Saturday, February 19, 2011

The Plastic Nightmare

Thin plastic shopping bagsImage via WikipediaBy David Hodges

THE PLASTIC FUTURE?

We still do not know just how badly we are polluting the world. It is becoming more obvious that the multi-nationals and supermarkets are only interested in profits and not in the effects on our environment and health.

We now live in the throwaway society. Almost everything we buy is in a plastic container such as milk, soft drinks and water. Supermarket carrier bags and black bin bags are all made from plastic.
What are other countries doing and can we learn from them?

Belgium - Government imposed a tax on all free bags in 2007
Denmark - Government imposed a levy as far back as 1994. Use of plastic bags has fallen by two thirds
Germany - Supermarkets charge between 4p and 20p for single use bags
Italy and Spain - Plastic bags have been banned since last year
India - Plastic bags are banned. Shops risk one months suspension of trading
Ireland - A tax, now at 16p per bag, was introduced in 2002. Use has dropped by 90%
Kenya - Thin plastic bags banned in 2007. Heavy tax imposed on imported thicker bags. Uganda, Rwanda and Tanzania have adopted similar policy
Switzerland - Plastic bags cost 10p
Taiwan - Plastic bags phased out in 2003

What are we doing? The answer is nothing.
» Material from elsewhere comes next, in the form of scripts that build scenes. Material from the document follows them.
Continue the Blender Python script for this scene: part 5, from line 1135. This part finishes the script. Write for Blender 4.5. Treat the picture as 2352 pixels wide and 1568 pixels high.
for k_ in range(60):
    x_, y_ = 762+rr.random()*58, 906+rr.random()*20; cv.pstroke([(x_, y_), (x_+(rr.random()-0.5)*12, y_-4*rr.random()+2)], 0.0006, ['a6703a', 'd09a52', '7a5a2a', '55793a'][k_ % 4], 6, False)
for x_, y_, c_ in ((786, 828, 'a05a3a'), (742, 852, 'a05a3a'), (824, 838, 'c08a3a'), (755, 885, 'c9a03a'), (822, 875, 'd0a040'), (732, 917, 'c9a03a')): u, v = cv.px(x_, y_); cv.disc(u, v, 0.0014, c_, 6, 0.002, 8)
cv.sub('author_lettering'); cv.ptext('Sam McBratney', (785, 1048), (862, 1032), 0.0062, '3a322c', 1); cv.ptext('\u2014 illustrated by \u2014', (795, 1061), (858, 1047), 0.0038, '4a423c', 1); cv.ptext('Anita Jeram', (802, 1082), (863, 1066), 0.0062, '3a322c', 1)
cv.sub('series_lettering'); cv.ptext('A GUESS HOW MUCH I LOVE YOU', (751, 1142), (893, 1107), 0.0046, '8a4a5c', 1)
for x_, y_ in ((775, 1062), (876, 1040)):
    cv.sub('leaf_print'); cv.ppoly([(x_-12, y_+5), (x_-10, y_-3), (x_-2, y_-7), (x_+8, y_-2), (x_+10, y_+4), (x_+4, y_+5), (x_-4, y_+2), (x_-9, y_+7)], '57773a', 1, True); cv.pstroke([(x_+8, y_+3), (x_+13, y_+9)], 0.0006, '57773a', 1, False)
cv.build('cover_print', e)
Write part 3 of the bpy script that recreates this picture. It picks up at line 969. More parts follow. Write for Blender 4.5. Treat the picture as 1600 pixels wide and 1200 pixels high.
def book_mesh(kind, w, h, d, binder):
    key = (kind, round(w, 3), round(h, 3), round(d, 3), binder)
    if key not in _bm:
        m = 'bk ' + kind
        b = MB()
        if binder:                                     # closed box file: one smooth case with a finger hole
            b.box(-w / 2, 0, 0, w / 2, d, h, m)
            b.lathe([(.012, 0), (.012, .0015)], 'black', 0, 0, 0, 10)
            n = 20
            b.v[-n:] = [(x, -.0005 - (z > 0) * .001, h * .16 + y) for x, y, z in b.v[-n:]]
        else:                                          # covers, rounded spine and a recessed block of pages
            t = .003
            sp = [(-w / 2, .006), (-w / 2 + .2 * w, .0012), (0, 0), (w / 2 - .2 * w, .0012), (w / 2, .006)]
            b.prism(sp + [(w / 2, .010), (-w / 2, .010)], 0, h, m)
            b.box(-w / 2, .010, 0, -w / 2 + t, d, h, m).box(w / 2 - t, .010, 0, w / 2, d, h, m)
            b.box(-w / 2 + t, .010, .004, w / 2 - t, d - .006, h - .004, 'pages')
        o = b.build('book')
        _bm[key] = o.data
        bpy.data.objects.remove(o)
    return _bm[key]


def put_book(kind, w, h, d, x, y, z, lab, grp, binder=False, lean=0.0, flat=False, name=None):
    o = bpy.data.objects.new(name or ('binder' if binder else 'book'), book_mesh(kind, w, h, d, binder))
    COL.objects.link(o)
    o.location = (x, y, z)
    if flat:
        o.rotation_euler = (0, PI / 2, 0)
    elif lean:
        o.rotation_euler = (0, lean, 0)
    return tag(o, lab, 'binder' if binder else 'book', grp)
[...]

Tesco, Britain's biggest retailer, opposes both charges and a ban for plastic bags. Between 2006 and 2010, WRAP (Waste Resources Action Programme) was in charge of monitoring bag numbers and it reported a 48 per cent fall over the four years. However, Environment ­Secretary Caroline Spelman let the monitoring regime lapse in May. The Government currently has no ­policy on plastic bag reduction, despite pledges by David Cameron and Nick Clegg when in opposition.

Miss Spelman has kicked the issue into the long grass, with a 'waste review' that will not report until next April and decisions on policy likely to come much later. At the same time, the supermarkets and their trade body, the British Retail Consortium, have refused to draw up any new reduction targets. The BRC has admitted it has no idea how many bags are now given out. In May last year, 475 million plastic carrier bags were given by our supermarkets to their customers. Less than 1% are recycled and most of the rest end up in our land fill sites. They have a life span of about 1,000 years!

These containers and bags are made from a plastic called Polyethylene Terephthalate, PET for short. It is made from a combination of natural gas and Petrol.

Here are some frightening statistics:-

In 2006, 31.2bn litres of water were consumed in USA alone. (Pacific Inst. of America). This required over 900 tons of plastic which needed 17.6m barrels of oil to produce.

In 1997, Captain Charles Moore on returning from a boat race in Hawaii chose a short cut back to California along the edge of the North Pacific subtropical Gyre, an area normally avoided by seafarers. This is a high pressure zone where several currents converge. This brings flotsam from the coasts of South East Asia, North America, Canada and Mexico. He discovered an island of plastic and flotsam twice the size of Texas, or over five times the size of the UK. It is 10m deep, and 90% plastic. UN research has established that Navies and commercial shipping dump 639,000 plastic containers per day in our oceans. This represents 20% of all plastic dumped in our oceans, the other 80% is from land.

Captain Moore has established that America alone produces 105 trillion plastic bottles per year. This would consume 59Bn barrels of oil per year. A barrel of oil contains 42 US gallons, 35 Imperial gallons (or for those that prefer it, 159 litres). This equates to 2.1 Trillion imperial gallons per year.